DATA SECTION »
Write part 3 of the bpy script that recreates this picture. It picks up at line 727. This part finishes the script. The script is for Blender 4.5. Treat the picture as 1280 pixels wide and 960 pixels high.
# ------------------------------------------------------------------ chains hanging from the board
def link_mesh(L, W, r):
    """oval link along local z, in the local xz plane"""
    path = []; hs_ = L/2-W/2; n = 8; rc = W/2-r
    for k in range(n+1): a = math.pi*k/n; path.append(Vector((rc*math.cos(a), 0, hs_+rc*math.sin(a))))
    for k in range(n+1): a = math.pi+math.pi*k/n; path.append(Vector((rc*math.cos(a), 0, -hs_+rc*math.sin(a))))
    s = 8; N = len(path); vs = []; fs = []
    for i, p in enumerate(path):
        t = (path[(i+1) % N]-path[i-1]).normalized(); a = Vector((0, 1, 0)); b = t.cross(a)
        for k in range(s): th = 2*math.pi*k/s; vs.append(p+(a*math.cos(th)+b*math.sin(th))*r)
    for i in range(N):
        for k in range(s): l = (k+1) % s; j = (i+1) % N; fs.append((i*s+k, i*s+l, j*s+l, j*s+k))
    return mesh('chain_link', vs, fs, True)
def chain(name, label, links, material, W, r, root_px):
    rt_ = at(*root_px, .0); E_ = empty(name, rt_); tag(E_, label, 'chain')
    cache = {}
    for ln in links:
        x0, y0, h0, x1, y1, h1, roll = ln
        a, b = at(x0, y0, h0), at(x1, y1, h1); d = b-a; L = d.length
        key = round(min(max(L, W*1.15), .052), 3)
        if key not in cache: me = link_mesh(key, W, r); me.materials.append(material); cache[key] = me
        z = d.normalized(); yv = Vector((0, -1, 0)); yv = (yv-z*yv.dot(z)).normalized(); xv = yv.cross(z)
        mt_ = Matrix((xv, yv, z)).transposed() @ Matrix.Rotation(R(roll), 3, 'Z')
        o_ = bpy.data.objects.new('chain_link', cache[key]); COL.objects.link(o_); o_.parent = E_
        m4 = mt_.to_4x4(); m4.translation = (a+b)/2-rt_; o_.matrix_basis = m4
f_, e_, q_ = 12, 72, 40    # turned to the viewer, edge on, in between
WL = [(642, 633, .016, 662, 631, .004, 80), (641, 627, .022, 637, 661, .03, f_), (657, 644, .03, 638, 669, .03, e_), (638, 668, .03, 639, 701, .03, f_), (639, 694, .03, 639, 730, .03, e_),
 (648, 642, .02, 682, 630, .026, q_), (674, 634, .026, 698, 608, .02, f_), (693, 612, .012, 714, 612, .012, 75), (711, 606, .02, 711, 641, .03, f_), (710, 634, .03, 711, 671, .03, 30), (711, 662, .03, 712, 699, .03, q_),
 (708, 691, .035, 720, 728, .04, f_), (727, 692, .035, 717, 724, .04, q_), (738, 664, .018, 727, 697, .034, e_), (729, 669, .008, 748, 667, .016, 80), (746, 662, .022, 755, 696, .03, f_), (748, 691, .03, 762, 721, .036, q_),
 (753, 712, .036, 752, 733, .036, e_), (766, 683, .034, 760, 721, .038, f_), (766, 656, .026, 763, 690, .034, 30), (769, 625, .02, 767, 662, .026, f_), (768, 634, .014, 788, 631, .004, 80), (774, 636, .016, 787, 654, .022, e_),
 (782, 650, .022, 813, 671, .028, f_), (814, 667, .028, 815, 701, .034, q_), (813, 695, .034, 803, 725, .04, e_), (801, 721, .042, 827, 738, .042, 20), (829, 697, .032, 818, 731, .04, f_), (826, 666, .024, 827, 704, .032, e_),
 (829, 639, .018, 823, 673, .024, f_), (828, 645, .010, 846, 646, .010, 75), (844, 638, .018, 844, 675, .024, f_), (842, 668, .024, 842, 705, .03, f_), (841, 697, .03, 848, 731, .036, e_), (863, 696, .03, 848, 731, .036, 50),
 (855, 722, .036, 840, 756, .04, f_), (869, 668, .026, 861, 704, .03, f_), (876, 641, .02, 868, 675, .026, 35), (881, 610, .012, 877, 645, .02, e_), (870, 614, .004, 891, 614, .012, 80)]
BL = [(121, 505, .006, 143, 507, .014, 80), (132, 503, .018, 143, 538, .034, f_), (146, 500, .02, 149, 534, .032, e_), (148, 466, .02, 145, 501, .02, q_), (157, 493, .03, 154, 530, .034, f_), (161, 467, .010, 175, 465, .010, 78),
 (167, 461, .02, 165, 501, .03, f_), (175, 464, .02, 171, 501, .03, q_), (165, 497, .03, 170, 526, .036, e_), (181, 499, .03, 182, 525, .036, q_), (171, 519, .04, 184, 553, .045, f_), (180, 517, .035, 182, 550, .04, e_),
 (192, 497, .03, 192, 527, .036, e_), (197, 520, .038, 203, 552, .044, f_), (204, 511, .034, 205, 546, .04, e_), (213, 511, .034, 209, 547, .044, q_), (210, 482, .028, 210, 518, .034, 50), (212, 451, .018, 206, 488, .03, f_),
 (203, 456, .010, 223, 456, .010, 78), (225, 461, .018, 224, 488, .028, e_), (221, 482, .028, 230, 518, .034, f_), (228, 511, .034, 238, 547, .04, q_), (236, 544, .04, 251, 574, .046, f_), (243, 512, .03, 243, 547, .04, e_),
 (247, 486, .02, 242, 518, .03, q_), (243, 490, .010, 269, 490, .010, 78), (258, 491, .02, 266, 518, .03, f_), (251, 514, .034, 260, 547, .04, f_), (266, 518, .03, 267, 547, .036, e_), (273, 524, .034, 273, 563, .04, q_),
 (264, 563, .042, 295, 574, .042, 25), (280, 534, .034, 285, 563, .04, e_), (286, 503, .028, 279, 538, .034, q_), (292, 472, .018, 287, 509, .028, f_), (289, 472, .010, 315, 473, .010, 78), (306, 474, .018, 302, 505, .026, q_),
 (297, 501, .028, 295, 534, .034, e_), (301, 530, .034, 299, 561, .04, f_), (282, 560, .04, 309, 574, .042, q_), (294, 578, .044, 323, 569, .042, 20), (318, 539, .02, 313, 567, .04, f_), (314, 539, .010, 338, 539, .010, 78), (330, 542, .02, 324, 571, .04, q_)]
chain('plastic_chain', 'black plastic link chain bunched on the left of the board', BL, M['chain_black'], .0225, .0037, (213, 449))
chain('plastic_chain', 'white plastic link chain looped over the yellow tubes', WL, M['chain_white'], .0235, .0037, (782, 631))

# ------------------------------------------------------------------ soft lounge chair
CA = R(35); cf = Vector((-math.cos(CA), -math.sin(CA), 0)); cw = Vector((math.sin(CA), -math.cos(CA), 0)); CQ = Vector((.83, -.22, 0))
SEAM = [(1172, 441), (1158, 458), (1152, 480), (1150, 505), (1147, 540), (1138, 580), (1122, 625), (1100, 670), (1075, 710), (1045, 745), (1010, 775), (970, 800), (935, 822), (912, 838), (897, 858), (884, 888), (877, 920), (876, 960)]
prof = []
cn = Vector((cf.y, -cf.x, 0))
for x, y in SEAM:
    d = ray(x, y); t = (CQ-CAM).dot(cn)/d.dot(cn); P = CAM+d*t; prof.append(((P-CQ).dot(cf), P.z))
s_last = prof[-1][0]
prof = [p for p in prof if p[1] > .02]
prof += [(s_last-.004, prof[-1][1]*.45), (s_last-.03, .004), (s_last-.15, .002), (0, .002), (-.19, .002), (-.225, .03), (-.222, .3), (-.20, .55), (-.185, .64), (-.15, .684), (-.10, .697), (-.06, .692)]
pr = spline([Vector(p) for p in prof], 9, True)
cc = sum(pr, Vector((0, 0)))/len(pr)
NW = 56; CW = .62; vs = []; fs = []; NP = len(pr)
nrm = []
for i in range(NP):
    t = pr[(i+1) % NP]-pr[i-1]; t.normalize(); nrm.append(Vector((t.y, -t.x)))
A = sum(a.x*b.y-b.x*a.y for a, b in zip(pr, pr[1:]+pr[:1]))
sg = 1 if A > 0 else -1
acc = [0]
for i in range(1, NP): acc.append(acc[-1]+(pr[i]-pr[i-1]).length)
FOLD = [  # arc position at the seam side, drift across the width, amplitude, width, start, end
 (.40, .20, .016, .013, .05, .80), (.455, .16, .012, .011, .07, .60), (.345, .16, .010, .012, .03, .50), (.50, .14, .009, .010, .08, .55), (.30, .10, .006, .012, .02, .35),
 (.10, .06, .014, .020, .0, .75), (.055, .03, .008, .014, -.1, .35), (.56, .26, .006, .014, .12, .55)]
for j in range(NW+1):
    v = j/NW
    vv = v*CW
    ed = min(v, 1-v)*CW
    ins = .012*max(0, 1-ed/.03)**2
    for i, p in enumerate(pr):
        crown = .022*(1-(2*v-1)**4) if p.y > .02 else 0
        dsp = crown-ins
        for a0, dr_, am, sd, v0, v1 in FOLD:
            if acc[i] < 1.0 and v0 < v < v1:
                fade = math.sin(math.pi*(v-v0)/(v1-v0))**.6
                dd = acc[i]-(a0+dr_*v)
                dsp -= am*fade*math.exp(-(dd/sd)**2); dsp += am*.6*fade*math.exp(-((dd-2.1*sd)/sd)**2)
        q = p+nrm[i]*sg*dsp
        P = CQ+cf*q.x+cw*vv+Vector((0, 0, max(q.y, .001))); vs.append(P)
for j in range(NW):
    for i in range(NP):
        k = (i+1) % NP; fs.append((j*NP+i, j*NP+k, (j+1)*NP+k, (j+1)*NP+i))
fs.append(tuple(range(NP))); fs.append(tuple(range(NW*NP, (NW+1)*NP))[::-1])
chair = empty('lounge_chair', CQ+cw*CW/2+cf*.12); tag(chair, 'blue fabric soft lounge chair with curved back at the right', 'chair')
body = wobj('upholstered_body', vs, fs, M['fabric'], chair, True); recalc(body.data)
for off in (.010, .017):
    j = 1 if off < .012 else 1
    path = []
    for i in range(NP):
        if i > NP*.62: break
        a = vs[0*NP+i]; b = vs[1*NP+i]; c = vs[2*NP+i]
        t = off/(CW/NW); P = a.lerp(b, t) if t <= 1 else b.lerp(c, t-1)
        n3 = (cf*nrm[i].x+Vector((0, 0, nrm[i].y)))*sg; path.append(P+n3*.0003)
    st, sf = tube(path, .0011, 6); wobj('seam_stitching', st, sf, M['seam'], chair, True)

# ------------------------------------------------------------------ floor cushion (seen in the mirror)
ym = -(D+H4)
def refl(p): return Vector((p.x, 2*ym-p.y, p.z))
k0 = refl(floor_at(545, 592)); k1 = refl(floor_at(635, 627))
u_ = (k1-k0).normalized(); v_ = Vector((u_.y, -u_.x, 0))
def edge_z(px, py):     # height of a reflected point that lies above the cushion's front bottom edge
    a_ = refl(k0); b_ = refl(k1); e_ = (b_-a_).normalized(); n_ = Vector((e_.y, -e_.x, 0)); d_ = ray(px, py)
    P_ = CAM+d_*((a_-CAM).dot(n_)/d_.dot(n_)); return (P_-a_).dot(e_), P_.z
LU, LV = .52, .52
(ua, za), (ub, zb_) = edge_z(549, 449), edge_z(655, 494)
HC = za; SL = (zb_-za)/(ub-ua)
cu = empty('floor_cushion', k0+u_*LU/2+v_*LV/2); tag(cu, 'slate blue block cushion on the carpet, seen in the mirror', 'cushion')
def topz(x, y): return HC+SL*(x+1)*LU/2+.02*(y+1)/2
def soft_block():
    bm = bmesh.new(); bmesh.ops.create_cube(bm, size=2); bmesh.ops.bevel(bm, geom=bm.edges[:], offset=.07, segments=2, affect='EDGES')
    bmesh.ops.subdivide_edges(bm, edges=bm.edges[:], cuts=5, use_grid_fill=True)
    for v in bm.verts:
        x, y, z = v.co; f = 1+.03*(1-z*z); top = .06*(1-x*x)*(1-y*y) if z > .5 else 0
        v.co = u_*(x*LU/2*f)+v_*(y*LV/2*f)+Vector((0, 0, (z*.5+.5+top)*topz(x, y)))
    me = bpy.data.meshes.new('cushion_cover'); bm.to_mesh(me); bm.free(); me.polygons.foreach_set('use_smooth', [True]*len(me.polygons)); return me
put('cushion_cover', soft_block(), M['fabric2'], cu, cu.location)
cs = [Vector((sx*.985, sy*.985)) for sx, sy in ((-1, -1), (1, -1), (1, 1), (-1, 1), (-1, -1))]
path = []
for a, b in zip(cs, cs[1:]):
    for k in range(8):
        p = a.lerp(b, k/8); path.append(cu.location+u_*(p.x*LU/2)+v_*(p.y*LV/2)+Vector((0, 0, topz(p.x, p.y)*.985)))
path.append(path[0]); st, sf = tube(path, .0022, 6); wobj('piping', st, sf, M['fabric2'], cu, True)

WHAT THIS TASK INVOLVES »
Find the lines containing "that" and pull them out.

ANSWER TO THIS TASK »
Write part 3 of the bpy script that recreates this picture. It picks up at line 727. This part finishes the script. The script is for Blender 4.5. Treat the picture as 1280 pixels wide and 960 pixels high.
def edge_z(px, py):     # height of a reflected point that lies above the cushion's front bottom edge